The Company considers the strength of the underlying credit as a buffer against potential market value declines which may
result from future rating downgrades of the bond insurers. In addition, the Company has a long-term time horizon for its municipal
bond holdings which generally allows it to recover the full principal amounts upon maturity and avoid forced sales prior to maturity
of bonds that have declined in market value due to the bond insurers’ rating downgrades. Based on the uncertainty surrounding
the financial condition of these insurers, it is possible that there will be additional downgrades to below investment grade ratings
by the rating agencies in the future, and such downgrades could impact the estimated fair value of municipal bonds.
Mortgage-Backed Securities
At December 31, 2015 and 2014, respectively, the mortgage-backed securities portfolio of $49.8 million and $47.7 million
at fair value ($49.6 million and $45.5 million at amortized cost) was categorized as loans to "prime" borrowers except for $5.4
million and $6.2. million ($5.3 million and $5.5 million at amortized cost) of Alt-A mortgages. Alt-A mortgage backed securities
are at fixed or variable rates and include certain securities that are collateralized by residential mortgage loans issued to borrowers
with credit profiles stronger than those of sub-prime borrowers, but do not qualify for prime financing terms due to high loan-to-
value ratios or limited supporting documentation. The Company had holdings of $37.3 million and $32.5 million ($37.6 million
and $32.3 million at amortized cost) in commercial mortgage-backed securities at December 31, 2015 and 2014, respectively.

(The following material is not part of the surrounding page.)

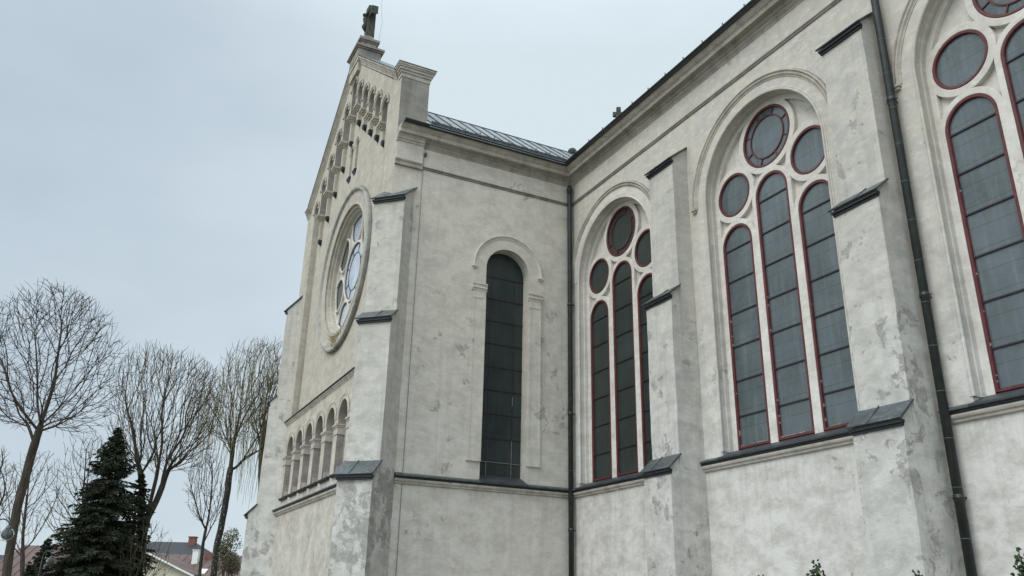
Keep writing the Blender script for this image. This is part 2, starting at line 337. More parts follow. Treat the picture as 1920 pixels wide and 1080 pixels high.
BARZ = [4.98, 5.645, 6.31, 6.965, 7.62, 8.27]
def window(x, i, lab):
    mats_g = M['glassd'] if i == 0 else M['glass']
    side, mid, tz, cz = 8.32, 9.0, 10.21, 9.385
    lights = [(x - 1.015, side), (x, mid), (x + 1.015, side)]
    outl = [arch(a, z, 0.415, 4.375, 36) for a, z in lights]
    rings = [(x, tz, 0.633), (x - 1.0, cz, 0.455), (x + 1.0, cz, 0.455)]
    holes = outl + [circ(a, z, r, 56) for a, z, r in rings]
    mb = MB()
    plate(mb, NAVE, arch(x, 9.38, 1.62, 4.10, 56), holes, -0.39, -0.327)
    # raised members, each a couple of millimetres proud of the other
    e = 0
    for a, z, r in rings:
        e += 1; o = 0.0017 * e
        sweep(mb, NAVE, circ(a, z, r, 56), [(0, -0.328), (0, -0.25 + o), (-0.008, -0.246 + o), (-0.112, -0.246 + o), (-0.118, -0.25 + o), (-0.122, -0.328)], closed=True)
    for k, (a, z) in enumerate(lights):
        e += 1; o = 0.0017 * e
        wd = 0.096 if k == 1 else 0.10
        sweep(mb, NAVE, arch(a, z, 0.415, 4.16, 36), [(0, -0.328), (0, -0.25 + o), (-0.008, -0.246 + o), (-wd + .006, -0.246 + o), (-wd, -0.25 + o), (-wd - .004, -0.328)])
    o = 0.0017 * 8
    sweep(mb, NAVE, arch(x, 9.38, 1.62, 4.16, 56), [(0.0, -0.328), (0.0, -0.25 + o), (0.165, -0.25 + o), (0.17, -0.255 + o), (0.175, -0.328)])
    tr = mb.build('nave_window', M['trac'], church, label=lab)
    # plaster surround: roll at the arris, stepped reveal
    mb = MB()
    sweep(mb, NAVE, arch(x, 9.38, 1.60, 4.34, 56), [(-0.03, 0.0), (-0.025, 0.010), (0.0, 0.012), (0.008, 0.004), (0.015, 0.022), (0.03, 0.030), (0.045, 0.026), (0.055, 0.008), (0.05, -0.02), (0.035, -0.04), (0.035, -0.13), (0.05, -0.15), (0.05, -0.245)])
    mb.build('reveal', M['trac'] if i == 0 else M['wall'], tr)
    mb = MB()
    if i == 0:
        sweep(mb, NAVE, arc(x, 9.38, 1.80, 60), [(0, 0.0), (0, 0.012), (.17, 0.012), (.17, 0)])
        mb.build('arch_band', M['trac'], tr)
        mb = MB()
    sweep(mb, NAVE, arc(x, 9.38, 1.94, 60), [(0, 0), (0.004, 0.052), (0.03, 0.058), (0.045, 0.036), (0.06, 0.030), (0.07, 0.052), (0.095, 0.046), (0.115, 0.016), (0.14, 0.012), (0.14, 0)])
    for s in (-1, 1):
        c = x + s * 1.88
        box(mb, NAVE, c - 0.08, c + 0.06, 9.335, 9.378, 0.0, 0.075); box(mb, NAVE, c - 0.05, c + 0.035, 9.29, 9.334, 0.0, 0.05)
    mb.build('hood_mould', M['corn'], tr)
    mb = MB(); sweep(mb, NAVE, arc(x, 9.38, 1.94, 60), [(0.044, 0.030), (0.046, 0.040), (0.060, 0.034), (0.062, 0.026)], caps=False); sweep(mb, NAVE, arc(x, 9.38, 1.955, 60), [(0, 0.001), (0.004, 0.012), (0.016, 0.014), (0.016, 0.001)], caps=False)
    mb.build('moulding_shade_line', M['shade_line'], tr)  # thin dark strips painting the shade between the fillets
    # sloping tin sill
    mb = MB()
    P = [(0.144, 4.213), (-0.27, 4.378), (-0.27, 4.10), (0.144, 4.185)]
    vs = [NAVE(u, v, ww) for u in (x - 1.58, x + 1.58) for ww, v in P]
    mb.add(vs, [(0, 1, 2, 3), (7, 6, 5, 4)] + [(k, (k + 1) % 4, 4 + (k + 1) % 4, 4 + k) for k in range(4)])
    mb.build('window_sill', M['sill'], tr)
    # red frames, bars and panes
    pr = [(0, -0.252), (0.012, -0.238), (0.045, -0.240), (0.052, -0.252), (0.056, -0.288), (0, -0.288)]
    for k, (a, z) in enumerate(lights):
        mb = MB(); sweep(mb, NAVE, outl[k], pr, closed=True, cprof=True); mb.build('light_frame', M['red'], tr)
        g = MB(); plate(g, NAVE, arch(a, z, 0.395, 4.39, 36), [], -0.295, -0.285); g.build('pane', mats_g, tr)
        for zb in BARZ + ([8.93] if k == 1 else []):
            b = MB(); box(b, NAVE, a - 0.362, a + 0.362, zb - 0.013, zb + 0.011, -0.2845, -0.262); b.build('saddle_bar', M['bar'], tr)
        b = MB(); rb = random.Random(k + 10 * i); u = a - .355
        while u < a + .34:
            L = rb.uniform(.02, .16)
            if rb.random() < .6: box(b, NAVE, u, min(u + L, a + .355), 4.432, 4.432 + rb.uniform(.006, .012), -0.2845, -0.252)
            u += L + .01
        for q in range(7):
            v = rb.uniform(4.5, 7.5) if q < 4 else rb.uniform(4.45, 5.2); sd = rb.choice((-1, -1, 1)); L = rb.uniform(.015, .05)
            box(b, NAVE, a + sd * .363 - .004, a + sd * .363 + .003, v, v + L, -.2845, -.2475)
        if i: b.build('flaking_putty', M['white'], tr)
    for k, (a, z, r) in enumerate(rings):
        mb = MB(); sweep(mb, NAVE, circ(a, z, r, 56), pr, closed=True, cprof=True)
        if k == 0:
            sweep(mb, NAVE, circ(a, z, 0.435, 56), [(-0.012, -0.284), (-0.012, -0.262), (0.012, -0.262), (0.012, -0.284)], closed=True, cprof=True)
            for q in range(8):
                t = 2 * PI * (q + 0.5) / 8
                f2 = lambda u, v, ww, t=t: NAVE(a + u * math.cos(t) + v * math.sin(t), z - u * math.sin(t) + v * math.cos(t), ww)
                box(mb, f2, -0.010, 0.010, 0.44, 0.59, -0.284, -0.265)
        mb.build('round_light_frame', M['red'], tr)
        g = MB(); plate(g, NAVE, circ(a, z, r - 0.02, 48), [], -0.295, -0.285); g.build('pane', mats_g, tr)
labs = ['nave window nearest the corner, partly behind the first buttress', 'nave window between the two nave buttresses', 'nave window right of the downpipe', 'nave window beyond the right edge']
for i, x in enumerate(WX[:3]): window(x, i, labs[i])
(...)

The weighted-average rating of the Company’s Alt-A mortgage-backed securities at December 31, 2015 was B, consistent
with the weighted-average rating at December 31, 2014. The weighted-average rating of the entire mortgage backed securities
portfolio was A- at December 31, 2015, compared to BBB+ at December 31, 2014 .
Corporate Securities
Included in fixed maturity securities are $243.3 million and $256.9 million of corporate securities, which had durations of
2.8 and 2.3 years, at December 31, 2015 and 2014, respectively. The weighted-average rating was BBB as of December 31, 2015
and 2014.
Collateralized Loan Obligations
Included in fixed maturities securities are collateralized loan obligations of $50.5 million and $22.2 million, which
represented 1.5% and 0.7% of the total investment portfolio, and had durations of 5.7 years and 5.4 years at December 31, 2015
and 2014, respectively.
Equity Securities
Equity holdings of $315.4 million consist of non-redeemable preferred stocks, common stocks on which dividend income
is partially tax-sheltered by the 70% corporate dividend received deduction, and private equity funds. The net losses in 2015 due
to changes in fair value of the Company’s equity portfolio were $23.0 million. The primary cause of the decrease in the value of
the Company's equity securities was the overall decline in the utilities and industrial sectors in 2015.